Para Broch, la novela experimental de vanguardia – Joyce, Kafka – puede ser para la edad contemporánea lo que Homero y su gran estilo fueron para el mundo clásico. La novela se convierte según el escritor en un instrumento cognoscitivo para captar el espíritu de su época, narrando los avatares, los sentimientos y pensamientos de los hombres en los que se encarna. Para reflejar según la verdad una época – la contemporánea – que se ha disgregado en una atomización centrífuga y heterogénea y ha perdido toda unidad de valor y de estilo, la novela debe hacerse polifónica y polihistórica, asumir en su estructura la inconexa multiplicidad de estilos de la época y su falta de unidad y de centro.
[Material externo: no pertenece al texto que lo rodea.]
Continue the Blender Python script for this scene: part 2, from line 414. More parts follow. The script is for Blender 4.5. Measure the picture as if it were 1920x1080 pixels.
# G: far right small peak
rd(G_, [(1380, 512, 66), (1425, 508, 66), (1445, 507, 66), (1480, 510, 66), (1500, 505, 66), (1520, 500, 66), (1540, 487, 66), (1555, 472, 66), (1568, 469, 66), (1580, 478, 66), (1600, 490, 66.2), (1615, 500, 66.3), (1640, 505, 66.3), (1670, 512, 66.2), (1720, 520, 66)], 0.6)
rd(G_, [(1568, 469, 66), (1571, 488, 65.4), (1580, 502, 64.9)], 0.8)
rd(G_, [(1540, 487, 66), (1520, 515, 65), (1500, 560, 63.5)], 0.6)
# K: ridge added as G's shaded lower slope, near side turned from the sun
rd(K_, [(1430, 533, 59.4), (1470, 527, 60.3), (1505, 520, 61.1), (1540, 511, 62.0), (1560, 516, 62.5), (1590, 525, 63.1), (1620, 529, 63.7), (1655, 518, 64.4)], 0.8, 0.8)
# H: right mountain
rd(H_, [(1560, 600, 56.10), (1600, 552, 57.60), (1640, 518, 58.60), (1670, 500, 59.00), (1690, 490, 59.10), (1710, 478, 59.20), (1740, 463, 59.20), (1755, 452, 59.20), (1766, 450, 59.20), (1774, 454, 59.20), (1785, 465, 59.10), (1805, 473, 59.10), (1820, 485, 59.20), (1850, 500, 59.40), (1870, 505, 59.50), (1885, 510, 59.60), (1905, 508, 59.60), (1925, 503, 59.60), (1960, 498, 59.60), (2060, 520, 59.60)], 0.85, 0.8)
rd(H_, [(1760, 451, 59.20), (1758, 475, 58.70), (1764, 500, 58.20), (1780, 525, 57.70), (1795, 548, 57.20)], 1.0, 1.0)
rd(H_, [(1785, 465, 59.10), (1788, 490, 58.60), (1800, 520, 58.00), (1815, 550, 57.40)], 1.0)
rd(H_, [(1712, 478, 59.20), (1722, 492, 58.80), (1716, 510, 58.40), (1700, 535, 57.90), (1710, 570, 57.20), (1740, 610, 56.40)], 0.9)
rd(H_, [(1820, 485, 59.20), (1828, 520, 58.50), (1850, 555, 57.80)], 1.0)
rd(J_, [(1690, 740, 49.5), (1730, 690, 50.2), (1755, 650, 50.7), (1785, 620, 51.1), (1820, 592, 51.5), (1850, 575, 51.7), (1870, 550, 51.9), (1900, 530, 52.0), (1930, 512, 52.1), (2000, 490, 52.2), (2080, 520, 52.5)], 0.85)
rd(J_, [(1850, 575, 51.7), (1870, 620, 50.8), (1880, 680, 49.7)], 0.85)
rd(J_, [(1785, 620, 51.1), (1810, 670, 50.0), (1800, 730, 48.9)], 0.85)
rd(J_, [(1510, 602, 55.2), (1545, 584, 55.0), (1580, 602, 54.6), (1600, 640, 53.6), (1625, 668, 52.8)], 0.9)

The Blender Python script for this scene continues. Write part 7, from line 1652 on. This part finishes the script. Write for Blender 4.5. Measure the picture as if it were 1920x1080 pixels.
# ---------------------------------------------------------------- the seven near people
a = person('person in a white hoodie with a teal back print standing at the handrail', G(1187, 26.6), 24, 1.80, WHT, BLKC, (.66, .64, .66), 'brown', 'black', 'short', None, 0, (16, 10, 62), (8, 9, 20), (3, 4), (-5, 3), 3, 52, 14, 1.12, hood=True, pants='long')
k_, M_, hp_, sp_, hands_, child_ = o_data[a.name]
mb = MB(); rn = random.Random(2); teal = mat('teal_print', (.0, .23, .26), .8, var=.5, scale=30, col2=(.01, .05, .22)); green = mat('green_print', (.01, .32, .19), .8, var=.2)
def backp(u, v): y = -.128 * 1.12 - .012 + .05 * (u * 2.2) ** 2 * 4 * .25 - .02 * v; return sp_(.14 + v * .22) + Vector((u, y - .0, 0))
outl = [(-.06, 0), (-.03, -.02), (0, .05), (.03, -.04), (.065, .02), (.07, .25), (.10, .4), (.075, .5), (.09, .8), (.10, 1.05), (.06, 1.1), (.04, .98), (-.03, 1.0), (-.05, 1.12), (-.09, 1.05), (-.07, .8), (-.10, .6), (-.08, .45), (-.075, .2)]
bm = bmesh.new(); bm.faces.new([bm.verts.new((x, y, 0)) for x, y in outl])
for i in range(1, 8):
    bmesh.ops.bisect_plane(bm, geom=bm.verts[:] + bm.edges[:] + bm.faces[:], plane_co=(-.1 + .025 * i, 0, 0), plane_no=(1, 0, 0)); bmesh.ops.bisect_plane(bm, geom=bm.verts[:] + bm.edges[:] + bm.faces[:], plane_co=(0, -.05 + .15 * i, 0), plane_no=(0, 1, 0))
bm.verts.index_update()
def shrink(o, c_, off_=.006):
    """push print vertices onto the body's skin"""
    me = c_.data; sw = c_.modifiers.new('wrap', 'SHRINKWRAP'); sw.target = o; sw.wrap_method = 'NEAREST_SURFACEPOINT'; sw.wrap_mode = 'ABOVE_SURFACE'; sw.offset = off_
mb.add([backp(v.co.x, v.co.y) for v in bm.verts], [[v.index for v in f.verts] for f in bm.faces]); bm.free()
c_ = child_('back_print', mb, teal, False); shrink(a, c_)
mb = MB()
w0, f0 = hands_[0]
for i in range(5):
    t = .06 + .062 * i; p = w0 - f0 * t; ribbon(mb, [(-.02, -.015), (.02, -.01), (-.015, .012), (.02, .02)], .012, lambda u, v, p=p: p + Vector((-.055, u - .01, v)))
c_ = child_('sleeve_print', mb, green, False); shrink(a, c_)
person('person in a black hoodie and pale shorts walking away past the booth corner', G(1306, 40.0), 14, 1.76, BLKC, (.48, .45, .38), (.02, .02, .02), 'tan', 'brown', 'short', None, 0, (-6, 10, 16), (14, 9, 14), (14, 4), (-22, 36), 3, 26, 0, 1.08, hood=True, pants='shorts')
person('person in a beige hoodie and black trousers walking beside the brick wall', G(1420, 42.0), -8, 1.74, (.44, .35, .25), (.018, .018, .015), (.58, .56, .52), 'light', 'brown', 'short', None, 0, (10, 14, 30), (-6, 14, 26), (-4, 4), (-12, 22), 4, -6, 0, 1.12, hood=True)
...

La novela debe ser al mismo tiempo narración épica, himno y lírica, reflexión ensayística, teoría filosófica que desciende y se vive en la existencia de los personajes, en una experimentación de las formas épicas que hace de Broch uno de los más audaces innovadores de la novela.
En una obra maestra como La muerte de Virgilio, Broch se lanza hasta las más extremas fronteras de la novela. "Poeta a mi pesar", como decía de sí mismo, Broch consideraba que el arte estaba llamado a expresar lo que la filosofía ya no era capaz de decir, o sea el valor o al menos la exigencia del valor; para realizar esta tarea el arte tenía que proclamar su propia insuficiencia, considerarse un criado – sin embargo insustituible – de algo más grande, a lo que él – pero sólo él – podía únicamente aludir. La poesía es para Broch el gesto que, en las fronteras de lo inexpresable, muestra lo que está más allá de esa frontera – "más allá del lenguaje", como dice la última frase de La muerte de Virgilio. Más allá de esa frontera está el absoluto y la poesía no puede alcanzarlo, pero puede conducir a los hombres hasta ese umbral, señalándoles que lo que cuenta de veras está más allá del umbral, pero recordando que la razón y la moral prohíben definir presuntuosamente lo indecible, como hacen en cambio los falsos profetas.
El poeta se parece a Moisés, que no puede entrar en la Tierra prometida, pero sabe indicar el camino que, a través del desierto, lleva en esa dirección. "La impotencia de la escritura para derrotar al mal en el mundo", como dice Cusatelli a propósito de Canetti, la siente intensamente también Broch, pero en esa conciencia estriba el significado – incluso moral – de la escritura propiamente dicha.